[What you are asked to do] In the listing that follows, the range to quote begins at the line that has "me = np_mesh(kind" and ends after the line that has "return np.column_stack([P, z])"; quote it verbatim and add nothing.

[Data block]
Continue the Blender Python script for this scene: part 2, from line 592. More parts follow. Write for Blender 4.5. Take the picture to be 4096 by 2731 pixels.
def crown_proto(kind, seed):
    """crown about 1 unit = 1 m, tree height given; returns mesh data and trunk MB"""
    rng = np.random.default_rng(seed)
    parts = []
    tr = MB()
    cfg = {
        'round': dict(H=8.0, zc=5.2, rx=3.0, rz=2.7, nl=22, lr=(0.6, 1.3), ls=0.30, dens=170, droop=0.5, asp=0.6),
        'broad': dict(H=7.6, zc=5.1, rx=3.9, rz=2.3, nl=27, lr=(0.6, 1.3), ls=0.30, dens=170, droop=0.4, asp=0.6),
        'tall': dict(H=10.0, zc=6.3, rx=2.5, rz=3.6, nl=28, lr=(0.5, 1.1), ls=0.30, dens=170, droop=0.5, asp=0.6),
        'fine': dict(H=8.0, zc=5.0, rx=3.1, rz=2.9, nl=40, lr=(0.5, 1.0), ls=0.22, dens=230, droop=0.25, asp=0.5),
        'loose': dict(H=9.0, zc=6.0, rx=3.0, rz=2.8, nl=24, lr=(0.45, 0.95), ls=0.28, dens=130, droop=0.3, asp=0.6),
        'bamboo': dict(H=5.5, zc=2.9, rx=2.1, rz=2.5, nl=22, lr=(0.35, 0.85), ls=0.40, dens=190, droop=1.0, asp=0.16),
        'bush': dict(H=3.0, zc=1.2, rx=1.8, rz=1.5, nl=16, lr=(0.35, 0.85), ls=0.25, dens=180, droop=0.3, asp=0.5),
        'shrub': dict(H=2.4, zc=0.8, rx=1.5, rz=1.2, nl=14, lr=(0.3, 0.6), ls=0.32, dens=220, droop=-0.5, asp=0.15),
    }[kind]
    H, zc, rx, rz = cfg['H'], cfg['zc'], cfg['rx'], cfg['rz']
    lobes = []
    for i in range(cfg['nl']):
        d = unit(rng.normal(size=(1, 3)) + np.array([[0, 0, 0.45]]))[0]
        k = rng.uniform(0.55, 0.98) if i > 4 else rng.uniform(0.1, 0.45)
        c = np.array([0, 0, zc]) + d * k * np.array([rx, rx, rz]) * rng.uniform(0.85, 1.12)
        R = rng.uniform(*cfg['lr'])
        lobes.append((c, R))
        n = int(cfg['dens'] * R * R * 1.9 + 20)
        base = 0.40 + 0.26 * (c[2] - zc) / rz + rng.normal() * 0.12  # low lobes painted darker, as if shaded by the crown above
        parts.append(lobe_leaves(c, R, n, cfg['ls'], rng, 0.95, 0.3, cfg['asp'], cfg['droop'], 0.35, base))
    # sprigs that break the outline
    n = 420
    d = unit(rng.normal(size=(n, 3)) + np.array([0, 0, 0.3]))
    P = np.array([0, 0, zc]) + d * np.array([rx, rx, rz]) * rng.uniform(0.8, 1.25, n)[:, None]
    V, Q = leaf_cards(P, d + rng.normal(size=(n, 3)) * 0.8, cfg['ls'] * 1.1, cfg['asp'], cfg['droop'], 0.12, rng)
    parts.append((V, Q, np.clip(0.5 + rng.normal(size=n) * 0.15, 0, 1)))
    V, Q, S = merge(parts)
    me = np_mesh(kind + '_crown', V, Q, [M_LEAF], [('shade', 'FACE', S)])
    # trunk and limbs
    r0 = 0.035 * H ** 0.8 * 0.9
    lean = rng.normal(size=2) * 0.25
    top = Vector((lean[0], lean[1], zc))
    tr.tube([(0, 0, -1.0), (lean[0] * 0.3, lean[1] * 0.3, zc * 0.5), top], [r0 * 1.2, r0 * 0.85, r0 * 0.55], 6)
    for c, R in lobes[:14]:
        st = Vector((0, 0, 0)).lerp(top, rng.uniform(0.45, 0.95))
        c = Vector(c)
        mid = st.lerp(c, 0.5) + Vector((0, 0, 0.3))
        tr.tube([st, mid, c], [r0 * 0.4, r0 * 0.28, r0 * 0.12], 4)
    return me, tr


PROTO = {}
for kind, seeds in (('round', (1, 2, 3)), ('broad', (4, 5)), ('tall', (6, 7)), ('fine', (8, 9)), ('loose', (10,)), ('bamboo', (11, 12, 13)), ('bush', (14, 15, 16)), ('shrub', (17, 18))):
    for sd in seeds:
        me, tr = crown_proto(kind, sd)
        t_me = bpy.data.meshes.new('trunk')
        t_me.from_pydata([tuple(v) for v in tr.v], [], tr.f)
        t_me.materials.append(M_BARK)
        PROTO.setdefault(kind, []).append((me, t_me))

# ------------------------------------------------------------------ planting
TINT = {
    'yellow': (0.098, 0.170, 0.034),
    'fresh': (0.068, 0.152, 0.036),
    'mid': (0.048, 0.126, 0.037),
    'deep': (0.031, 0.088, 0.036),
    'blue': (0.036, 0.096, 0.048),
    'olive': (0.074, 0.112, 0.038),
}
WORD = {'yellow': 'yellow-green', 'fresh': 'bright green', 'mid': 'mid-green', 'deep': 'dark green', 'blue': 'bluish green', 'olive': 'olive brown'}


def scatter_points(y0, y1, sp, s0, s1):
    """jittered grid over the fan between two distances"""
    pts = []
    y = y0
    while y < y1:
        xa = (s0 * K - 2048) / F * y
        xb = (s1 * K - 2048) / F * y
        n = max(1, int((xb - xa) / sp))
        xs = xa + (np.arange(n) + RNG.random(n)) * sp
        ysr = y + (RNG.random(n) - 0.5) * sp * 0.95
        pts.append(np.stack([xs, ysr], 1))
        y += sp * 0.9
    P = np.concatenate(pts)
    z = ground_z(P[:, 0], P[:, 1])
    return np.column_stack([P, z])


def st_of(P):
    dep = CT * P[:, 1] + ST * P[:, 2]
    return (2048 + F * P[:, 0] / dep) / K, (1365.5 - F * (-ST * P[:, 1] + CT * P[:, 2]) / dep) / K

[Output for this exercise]
    me = np_mesh(kind + '_crown', V, Q, [M_LEAF], [('shade', 'FACE', S)])
    # trunk and limbs
    r0 = 0.035 * H ** 0.8 * 0.9
    lean = rng.normal(size=2) * 0.25
    top = Vector((lean[0], lean[1], zc))
    tr.tube([(0, 0, -1.0), (lean[0] * 0.3, lean[1] * 0.3, zc * 0.5), top], [r0 * 1.2, r0 * 0.85, r0 * 0.55], 6)
    for c, R in lobes[:14]:
        st = Vector((0, 0, 0)).lerp(top, rng.uniform(0.45, 0.95))
        c = Vector(c)
        mid = st.lerp(c, 0.5) + Vector((0, 0, 0.3))
        tr.tube([st, mid, c], [r0 * 0.4, r0 * 0.28, r0 * 0.12], 4)
    return me, tr


PROTO = {}
for kind, seeds in (('round', (1, 2, 3)), ('broad', (4, 5)), ('tall', (6, 7)), ('fine', (8, 9)), ('loose', (10,)), ('bamboo', (11, 12, 13)), ('bush', (14, 15, 16)), ('shrub', (17, 18))):
    for sd in seeds:
        me, tr = crown_proto(kind, sd)
        t_me = bpy.data.meshes.new('trunk')
        t_me.from_pydata([tuple(v) for v in tr.v], [], tr.f)
        t_me.materials.append(M_BARK)
        PROTO.setdefault(kind, []).append((me, t_me))

# ------------------------------------------------------------------ planting
TINT = {
    'yellow': (0.098, 0.170, 0.034),
    'fresh': (0.068, 0.152, 0.036),
    'mid': (0.048, 0.126, 0.037),
    'deep': (0.031, 0.088, 0.036),
    'blue': (0.036, 0.096, 0.048),
    'olive': (0.074, 0.112, 0.038),
}
WORD = {'yellow': 'yellow-green', 'fresh': 'bright green', 'mid': 'mid-green', 'deep': 'dark green', 'blue': 'bluish green', 'olive': 'olive brown'}


def scatter_points(y0, y1, sp, s0, s1):
    """jittered grid over the fan between two distances"""
    pts = []
    y = y0
    while y < y1:
        xa = (s0 * K - 2048) / F * y
        xb = (s1 * K - 2048) / F * y
        n = max(1, int((xb - xa) / sp))
        xs = xa + (np.arange(n) + RNG.random(n)) * sp
        ysr = y + (RNG.random(n) - 0.5) * sp * 0.95
        pts.append(np.stack([xs, ysr], 1))
        y += sp * 0.9
    P = np.concatenate(pts)
    z = ground_z(P[:, 0], P[:, 1])
    return np.column_stack([P, z])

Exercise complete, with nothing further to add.